2021 Winner

The LIGO Laboratory congratulates Ethan Payne of Caltech for winning this year’s LIGO Laboratory Award for Excellence in Detector Characterization and Calibration for his pivotal role in improving gravitational wave source parameter estimation by enabling more accurate incorporation of systematic detector calibration errors [1].

Ethan Payne

Ethan Payne is a first year PhD student at the California Institute of Technology. He graduated with a Bachelor’s degree from Monash University (Australia) in 2020. In early 2021, he worked as a research assistant for both Monash University and the Australian National University. As part of the LSC’s Calibration group, Ethan explores the interface between observed gravitational-wave signals and calibration uncertainty in LIGO’s detectors. He is also interested in exploring astrophysical populations and testing fundamental physics with gravitational waves, and the role detector calibration plays in these areas. In his free time, Ethan enjoys rock climbing and cycling around Pasadena. (Photo credit: Alvin Li)

Payne surpassed long-standing technical hurdles to allow estimation of systematic calibration error to be easily ingested by astrophysical analyses. To estimate the gravitational wave strain, raw output of the detector is first filtered using a complex detector model that contains many physical parameters with uncertainties [2]. If the model fails to accurately describe the behavior of the detector, including uncertainties, this introduces systematic error into gravitational wave strain data used for astrophysical analyses [3].

Estimating the astrophysical parameters of gravitational wave sources from gravitational wave detector data is a computationally expensive process deeply impacted by analytical uncertainties arising from detectors’ background noise as well as potential calibration error [4]. For the important latter case, until recently, only light-weight statistical approximations that do not utilize critical characteristics of detector calibration error had been used in the astrophysical parameter estimation process [5].

Payne wins this year’s award for his leading role in breaking down this multifaceted computational barrier. The calibration software infrastructure he developed allowed for calibration error estimates to be smoothly integrated into source property estimation pipelines Bilby and RIFT and drastically reduced the computational cost of accounting for calibration error. Payne’s work was deployed in the LIGO-Virgo-KAGRA collaboration’s results for O3, recently released in the latest gravitational wave event catalog GWTC-3 [7] and companion papers.

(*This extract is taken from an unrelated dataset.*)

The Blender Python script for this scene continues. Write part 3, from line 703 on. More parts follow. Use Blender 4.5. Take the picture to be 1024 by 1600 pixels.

Payne also led a study showing there was a negligible impact of calibration uncertainty on the parameter estimation of detections in the first two Advanced LIGO and Advanced Virgo observing runs, O1 and O2, (GWTC-2), with hints that current uncertainty levels could impact analysis of future loud binary black hole detections [1].

Payne’s breakthrough unlocks the ability to easily study when and how detector calibration error will impact astrophysical parameter estimation for future gravitational wave detections. His effort significantly improves our ability to perform precision tests of fundamental physics and probe new frontiers in astrophysics with gravitational waves.

Payne will receive a $1,000 prize and present an invited seminar at one of the LIGO Laboratory sites (LIGO-Hanford, LIGO-Livingston, Caltech, or MIT) to share his achievements with LIGO Laboratory members. Payne will also be presented with an award certificate at the next meeting of the LIGO-Virgo-KAGRA collaboration.

Read more about Ethan Payne's work and related efforts:

[1] Payne, Ethan, et al. "Gravitational-wave astronomy with a physical calibration model." Physical Review D 102.12 (2020): 122004. arXiv: https://arxiv.org/abs/2009.10193
[2] Viets, A. D., et al. "Reconstructing the calibrated strain signal in the Advanced LIGO detectors." Classical and Quantum Gravity 35.9 (2018): 095015. arXiv: https://arxiv.org/abs/1710.09973
[3] Sun, Ling, et al. "Characterization of systematic error in Advanced LIGO calibration." Classical and Quantum Gravity 37.22 (2020): 225008. arXiv: https://arxiv.org/abs/2005.02531
[4] Abbott, Benjamin P., et al. "Properties of the binary black hole merger GW150914." Physical review letters 116.24 (2016): 241102. arXiv: https://arxiv.org/abs/1602.03840
[5] W. M. Farr, B. Farr, and T. Littenberg, Tech. Rep. LIGO-T1400682 (LIGO Project, 2015)
[6] Vitale, Salvatore, et al. "Physical approach to the marginalization of LIGO calibration uncertainties." Physical Review D 103.6 (2021): 063016. arXiv: https://arxiv.org/abs/2009.10192
[7] Abbott, R., et al. "GWTC-3: Compact Binary Coalescences Observed by LIGO and Virgo During the Second Part of the Third Observing Run." Submitted to PRX (2021). arXiv: https://arxiv.org/abs/2111.03606

 

2021 Honorable Mention

The LIGO Laboratory is also pleased to recognize one other project as meriting honorable mention:

Philippe Nguyen (University of Oregon) -- for a leading role in understanding how environmental conditions couple to and limit the sensitivity of the LIGO detectors during their third observing run.